While the U.S. and E.U. share a common vision – to feed 10 billion people by 2050 – their views on how to get there differ. Which is better for farmers and food security: a U.S.-style approach focused on technology and innovation or the EU’s Farm to Fork strategy with its aspirational goals, which include reducing chemical use and converting more farmland to organic farming?

By David Green, Executive Director, The U.S. Sustainability Alliance

David Green, USSAWhen the EU’s Farm to Fork strategy was rolled out last year, some American commentators could be forgiven for thinking “What took them so long? We’ve been managing sustainability and farm improvements for most of the last century.”

For sure, U.S. laws and policies on the environment and conservation have been in place for many decades. But the EU Green movement has also been on the agenda for the better part of the past 30 years and is in effect encapsulated in the ambitions of the Farm to Fork (F2F) strategy for a global sustainable future.

Shared Goal of a Safe and Sustainable Food Supply

Whichever way you look at it, both sides of the Atlantic have much in common on sustainable food objectives despite differences in approach and production. The challenge for both sides is how to grow more food on less land, using fewer inputs, respecting water quality and quantity, improving soil health and working to mitigate climate change.

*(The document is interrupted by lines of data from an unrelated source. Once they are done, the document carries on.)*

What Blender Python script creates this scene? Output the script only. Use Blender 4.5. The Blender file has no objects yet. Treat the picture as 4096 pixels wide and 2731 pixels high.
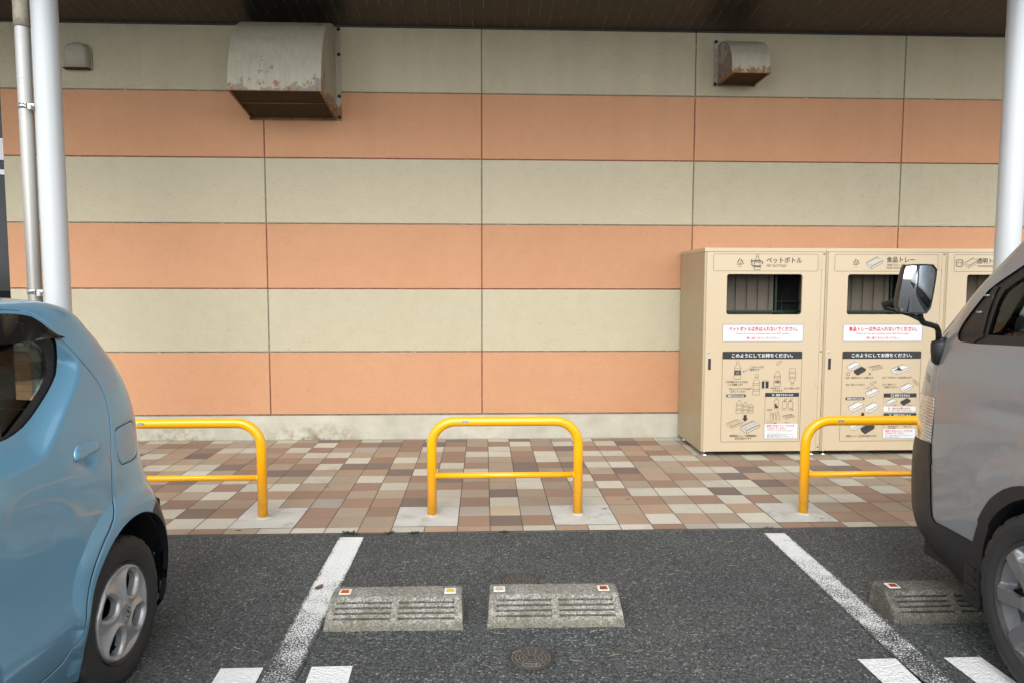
# Store wall with canopy, yellow barriers, recycling bins, a blue hatchback and a grey van.
import bpy, bmesh, math, random
import numpy as np
from mathutils import Vector, Matrix, geometry
random.seed(7); np.random.seed(7)
PI = math.pi; R = math.radians
scene = bpy.context.scene
COL = scene.collection

# ---------------------------------------------------------------- scene tree helpers
def tag(o, label=None, cat=None, group=None, kind=None):
    if label: o['label'] = label
    if cat: o['category'] = cat
    if group: o['group'] = group
    if kind: o['kind'] = kind
    return o
def empty(name, loc=(0, 0, 0), rz=0, label=None, cat=None, group=None):
    o = bpy.data.objects.new(name, None); COL.objects.link(o)
    o.location = loc; o.rotation_euler = (0, 0, rz); o.empty_display_size = .1
    return tag(o, label, cat, group)
def copy_tree(o, parent=None):
    c = o.copy(); COL.objects.link(c); c.parent = parent
    for ch in list(o.children): copy_tree(ch, c)
    return c

class MB:
    """collects shapes and links them as one mesh object"""
    def __init__(s): s.v = []; s.f = []; s.m = []; s.sm = []; s.nm = []
    def add(s, vs, fs, m=0, smooth=False, mat=None):
        k = len(s.v)
        if mat is not None: vs = [tuple(mat @ Vector(v)) for v in vs]
        s.v += [tuple(float(c) for c in v) for v in vs]
        s.f += [tuple(int(i)+k for i in f) for f in fs]
        s.m += [m]*len(fs); s.sm += [smooth]*len(fs); return s
    def frombm(s, bm, m=0, smooth=False, mat=None):
        bm.verts.ensure_lookup_table(); bm.verts.index_update()
        s.add([v.co[:] for v in bm.verts], [[v.index for v in f.verts] for f in bm.faces], m, smooth, mat); bm.free(); return s
    def build(s, name, mats, parent=None, label=None, fix=False):
        me = bpy.data.meshes.new(name); me.from_pydata(s.v, [], s.f)
        for mt in (mats if isinstance(mats, (list, tuple)) else [mats]): me.materials.append(mt)
        me.polygons.foreach_set('material_index', s.m); me.polygons.foreach_set('use_smooth', s.sm)
        me.update()
        if s.nm and len(s.nm) == len(s.v): me.normals_split_custom_set_from_vertices([tuple(float(c) for c in q) for q in s.nm])
        if fix:
            bm = bmesh.new(); bm.from_mesh(me); bmesh.ops.remove_doubles(bm, verts=bm.verts, dist=1e-5); bmesh.ops.recalc_face_normals(bm, faces=bm.faces); bm.to_mesh(me); bm.free()
        o = bpy.data.objects.new(name, me); COL.objects.link(o); o.parent = parent
        if label: o['label'] = label
        return o
def _box(s, a, b, m=0, bev=0, mat=None, seg=2):
    lo = [min(x, y) for x, y in zip(a, b)]; hi = [max(x, y) for x, y in zip(a, b)]
    bm = bmesh.new(); bmesh.ops.create_cube(bm, size=1)
    for v in bm.verts: v.co = Vector([lo[i] + (v.co[i]+.5)*(hi[i]-lo[i]) for i in range(3)])
    if bev: bmesh.ops.bevel(bm, geom=bm.edges[:], offset=bev, segments=seg, affect='EDGES', profile=.5)
    return s.frombm(bm, m, bool(bev) and seg > 1 and False, mat)
MB.box = _box
def _tube(s, path, r, seg=16, m=0, caps=True, mat=None):
    P = [Vector(p) for p in path]; n = len(P); rs = r if isinstance(r, (list, tuple)) else [r]*n
    t0 = (P[1]-P[0]).normalized(); up = Vector((0, 0, 1)) if abs(t0.z) < .9 else Vector((1, 0, 0))
    u = t0.cross(up).normalized(); vs = []; prev = t0
    for i in range(n):
        t = ((P[min(i+1, n-1)]-P[i]).normalized() + (P[i]-P[max(i-1, 0)]).normalized()).normalized()
        q = prev.rotation_difference(t); u = (q @ u).normalized(); prev = t; w = t.cross(u).normalized()
        for k in range(seg):
            a = 2*PI*k/seg; vs.append(P[i] + (u*math.cos(a) + w*math.sin(a))*rs[i])
    fs = [(i*seg+k, i*seg+(k+1) % seg, (i+1)*seg+(k+1) % seg, (i+1)*seg+k) for i in range(n-1) for k in range(seg)]
    s.add(vs, fs, m, True, mat)
    if caps:
        k0 = len(s.v) - n*seg
        s.f += [tuple(k0+k for k in range(seg))[::-1], tuple(k0+(n-1)*seg+k for k in range(seg))]
        s.m += [m, m]; s.sm += [False, False]
    return s
MB.tube = _tube
def _lathe(s, prof, seg=48, axis='Z', m=0, mat=None, smooth=True, rfun=None):
    # prof: (axial, radius); revolved about the axis
    vs = []; n = len(prof)
    for i, (h, r) in enumerate(prof):
        for k in range(seg):
            a = 2*PI*k/seg; rr = r if rfun is None else rfun(i, k, r)
            c, d = rr*math.cos(a), rr*math.sin(a)
            vs.append((c, d, h) if axis == 'Z' else (h, c, d))
    fs = [(i*seg+k, i*seg+(k+1) % seg, (i+1)*seg+(k+1) % seg, (i+1)*seg+k) for i in range(n-1) for k in range(seg)]
    return s.add(vs, fs, m, smooth, mat)
MB.lathe = _lathe
def _prism(s, poly, d, m=0, mat=None, smooth=False):
    # poly in local XY, extruded 0..d in Z, both caps
    n = len(poly); vs = [(x, y, 0) for x, y in poly] + [(x, y, d) for x, y in poly]
    fs = [tuple(range(n))[::-1], tuple(range(n, 2*n))] + [(i, (i+1) % n, n+(i+1) % n, n+i) for i in range(n)]
    return s.add(vs, fs, m, smooth, mat)
MB.prism = _prism
def rrect(x0, y0, x1, y1, r, k=5):
    out = []
    for cx, cy, a0 in ((x1-r, y1-r, 0), (x0+r, y1-r, 90), (x0+r, y0+r, 180), (x1-r, y0+r, 270)):
        for i in range(k+1):
            a = R(a0 + 90*i/k); out.append((cx+r*math.cos(a), cy+r*math.sin(a)))
    return out
def arc(cx, cy, r, a0, a1, k=10): return [(cx+r*math.cos(R(a0+(a1-a0)*i/k)), cy+r*math.sin(R(a0+(a1-a0)*i/k))) for i in range(k+1)]

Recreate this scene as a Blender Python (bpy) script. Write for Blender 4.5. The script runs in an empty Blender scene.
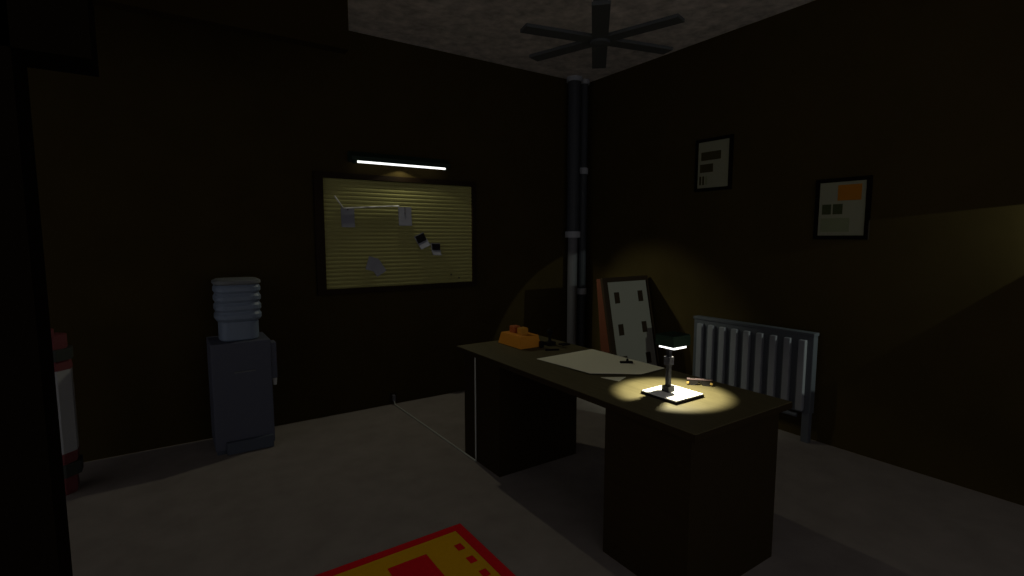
import bpy, bmesh, math
from mathutils import Vector, Matrix

S = bpy.context.scene
COL = S.collection
R = math.radians

# ---------------------------------------------------------------- camera
cd = bpy.data.cameras.new('camera')
cam = bpy.data.objects.new('camera', cd); COL.objects.link(cam)
cd.sensor_fit = 'HORIZONTAL'; cd.sensor_width = 36.0; cd.lens = 18.0
cd.clip_start = 0.02; cd.clip_end = 100
cam.location = (0, 0, 1.6)
cam.rotation_euler = (math.pi/2 - 0.099, 0, -0.594)
S.camera = cam

# ---------------------------------------------------------------- world, exposure
W = bpy.data.worlds.new('world'); S.world = W; W.use_nodes = True
wb = W.node_tree.nodes['Background']
wb.inputs['Color'].default_value = (1.0, 0.98, 1.0, 1); wb.inputs['Strength'].default_value = 0.25
S.view_settings.view_transform = 'Standard'; S.view_settings.look = 'None'
S.view_settings.exposure = 0.0; S.view_settings.gamma = 1.0
S.view_settings.use_curve_mapping = False

def spot(name, loc, direction, power, half_deg, blend, color, radius, soft_falloff=False):
    d = bpy.data.lights.new(name, 'SPOT'); d.energy = power; d.spot_size = 2*R(half_deg)
    d.spot_blend = blend; d.color = color; d.shadow_soft_size = radius
    if soft_falloff:                    # brightness falls off with distance, not with its square
        d.use_nodes = True; nt = d.node_tree
        f = nt.nodes.new('ShaderNodeLightFalloff'); f.inputs['Strength'].default_value = 1.0
        nt.links.new(f.outputs['Linear'], nt.nodes['Emission'].inputs['Strength'])
    o = bpy.data.objects.new(name, d); COL.objects.link(o)
    o.location = loc; o.rotation_euler = Vector(direction).to_track_quat('-Z', 'Y').to_euler()
    return o

XR, YB, ZC = 4.17, 4.625, 3.379        # right wall, back wall, ceiling
LAMP = (1.0, 0.97, 0.72)
BOARD_LIGHT = spot('board_lamp_light', (1.855, 4.547, 2.235), (0, 0.06, -1), 6.8, 69.5, 0.12, LAMP, 0.012, True)
# extra spot added beside the strip lamp to brighten the corner
CORNER_FILL = spot('corner_fill_light', (2.27, 4.500, 2.232), (1, -0.56, -0.93), 52, 23.5, 0.7, (0.93, 1.0, 0.80), 0.012)
DESK_LIGHT = spot('desk_lamp_light', (2.122, 1.671, 1.072), (0, 0, -1), 86, 50.5, 0.36, (1.0, 0.94, 0.66), 0.004, True)
_a = R(23.5)
WALL_LIGHT = spot('wall_lamp_light', (4.135, 0.281, 1.843), (0.03, math.cos(_a), -math.sin(_a)), 58.0, 18.5, 0.06, (0.86, 1.0, 0.85), 0.004)

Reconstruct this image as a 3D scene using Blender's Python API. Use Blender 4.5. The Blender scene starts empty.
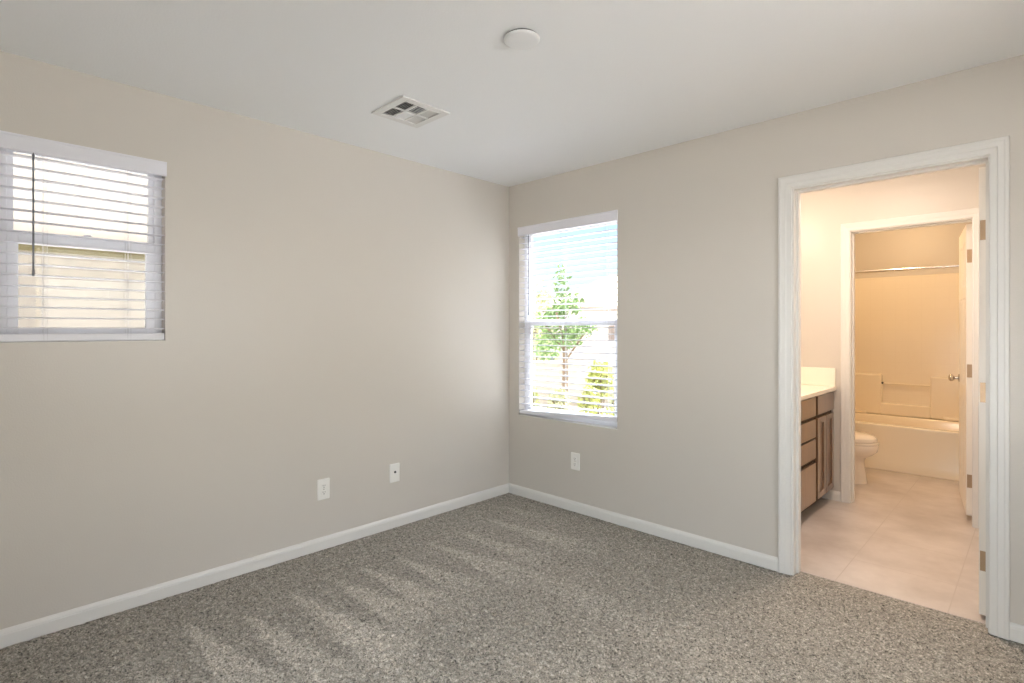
import bpy, bmesh, math, random
import numpy as np
from mathutils import Vector, Matrix

C = bpy.context.scene.collection
S = bpy.context.scene
PI = math.pi


def lin(r, g, b):
    f = lambda c: (c / 255 / 12.92) if c / 255 <= 0.04045 else ((c / 255 + 0.055) / 1.055) ** 2.4
    return (f(r), f(g), f(b), 1.0)


# ------------------------------------------------------------------ camera
CAM = Vector((3.049, -3.094, 1.30))
FWD = Vector((-0.698, 0.716, 0)).normalized()
RGT = Vector((0.716, 0.698, 0)).normalized()
FPX = 543.0
cam_d = bpy.data.cameras.new('camera')
cam = bpy.data.objects.new('camera', cam_d)
C.objects.link(cam)
cam.location = CAM
cam.rotation_euler = (PI / 2, 0, math.atan2(-FWD.x, FWD.y))
cam_d.sensor_width = 36
cam_d.lens = FPX * 36 / 1024
cam_d.shift_y = -12.0 / 1024
cam_d.clip_start = 0.02
S.camera = cam

# ------------------------------------------------------------------ exposure
S.view_settings.view_transform = 'Standard'
S.view_settings.look = 'None'
S.view_settings.gamma = 1
S.view_settings.use_curve_mapping = False
S.view_settings.exposure = -0.03
S.cycles.max_bounces = 14
S.cycles.diffuse_bounces = 8
S.cycles.glossy_bounces = 4
S.cycles.transparent_max_bounces = 16
S.cycles.sample_clamp_indirect = 6
S.cycles.caustics_reflective = False
S.cycles.caustics_refractive = False
S.cycles.use_denoising = True

# ------------------------------------------------------------------ world, sun
W = bpy.data.worlds.new('sky')
S.world = W
W.use_nodes = True
wn = W.node_tree.nodes
wl = W.node_tree.links
wn.clear()
bg = wn.new('ShaderNodeBackground')
sky = wn.new('ShaderNodeTexSky')
sky.sky_type = 'NISHITA'
sky.sun_disc = False
sky.sun_elevation = math.radians(45)
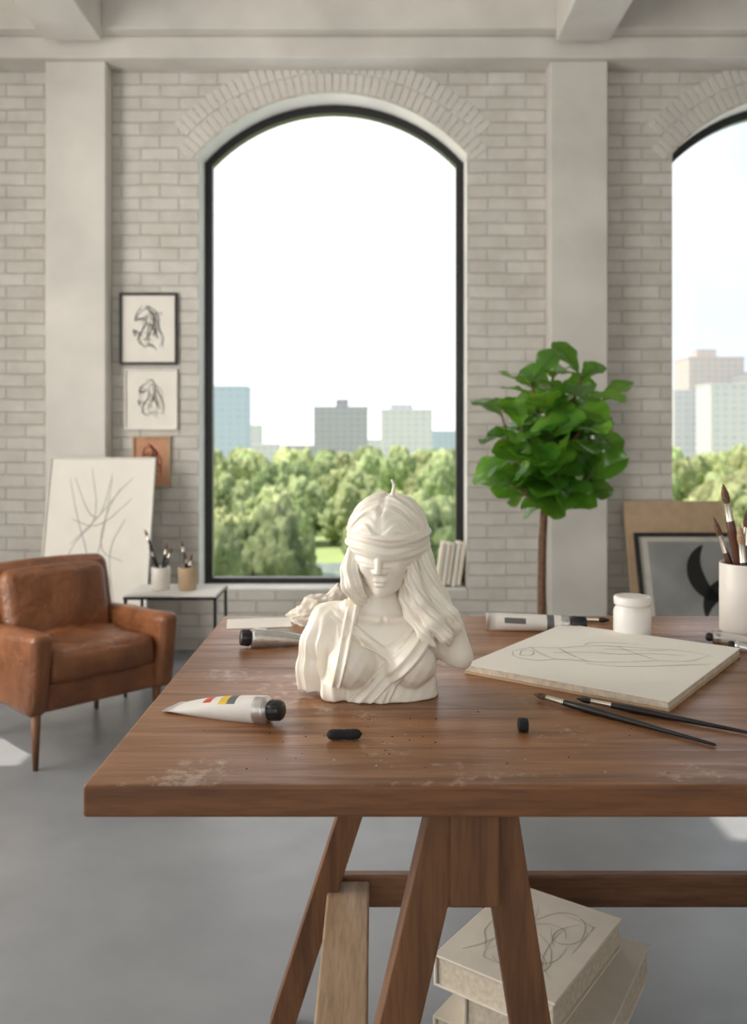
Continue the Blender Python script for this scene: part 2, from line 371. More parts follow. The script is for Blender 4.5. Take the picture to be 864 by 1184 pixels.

The challenge facing the world’s agriculture is monumental. To feed the 10 billion people expected by 2050 it must produce more food over the next twenty-nine harvests than has been produced in the last 10,000 years. Which way will best meet this challenge – a U.S.-style approach focusing on innovation and new technologies in the agricultural system or the EU’s highly ambitious F2F with aspirational goals such as a 50 percent cut in chemicals and converting 25 percent of its farmland to less productive organic by 2030?

Generally, in the U.S. there is an understanding that the F2F strategy is commendable and has a shared goal of a safe and sustainable food supply. But implementing some of the goals in F2F that are not internationally recognized or scientifically supported will create trade barriers.

Concern among EU Farmers

EU farmers are concerned that losing access to chemicals, pesticides and new, innovative technologies could place them at a disadvantage both in production and competitiveness. Further afield there is unease of the F2F’s potential negative impact on food security.

The U.S. Department of Agriculture’s Economic Research Service (ERS) carried out an impact assessment of the F2F – to date the only such assessment available on either side of the Atlantic. The ERS assessment noted that proposed input reductions would cut EU farm production by up to 12 percent and diminish farmers’ competitiveness. This would lead to a 9 percent rise in world food prices and a reduction in trade, which would hurt food-insecure regions most.

More than One Approach

U.S. food and farm organizations acknowledge the F2F goals are laudable, but will they deliver? More food with less land; not less food with less land as outlined in F2F is a common sentiment. The way forward is for an EU appreciation, if not adoption, of the role of science-based, risk-based, technology-driven agriculture as central to meet the needs of 2050. For example, the USDA’s 2020 Agricultural Innovation Agenda aims to increase production by 40 percent while halving the environmental footprint of American agriculture by 2050.

Europeans’ common perception of American agriculture is that it is big ag, quick to grab any technology, unconcerned with the environment. Yet 97 percent of U.S. farms are family-owned and operated, and often passed down through generations of the same family. New technologies need to be safe and work otherwise farmers will quickly abandon their use.

Kevin Latner, Chair of The U.S. Sustainability Alliance, which promotes the sustainability practices of 20 of the main farm, fishery and forestry groups says: “U.S. agriculture is among the most sustainable in the world but is constantly striving to improve. Our industries are always evolving, and we recognize we all have a lot to learn. With planet sized issues of climate and environment, collaboration in approach is the only way forward.

“We believe sustainability should be factored in at production, harvest, processing, and manufacture. The objectives of the Farm to Fork strategy are commendable. We look forward to working with our European counterparts to develop outcome-oriented standards for protecting the environment that consider cultural sensitivities and resource constraints, not only in Europe, but around the world.”

The F2F strategy concludes that its aim is to “make the EU food system a global standard for sustainability.” At best this ignores the fact that different world regions have different production systems and thereby approaches to sustainability. This is not to say one system is better than another – but more that they can be based on different geographic, climate and cultural aspects from Europe. One size will not fit all no matter what the lofty ideals of the F2F might wish. The reality is that on the road to a sustainable food future all roads can lead to Rome.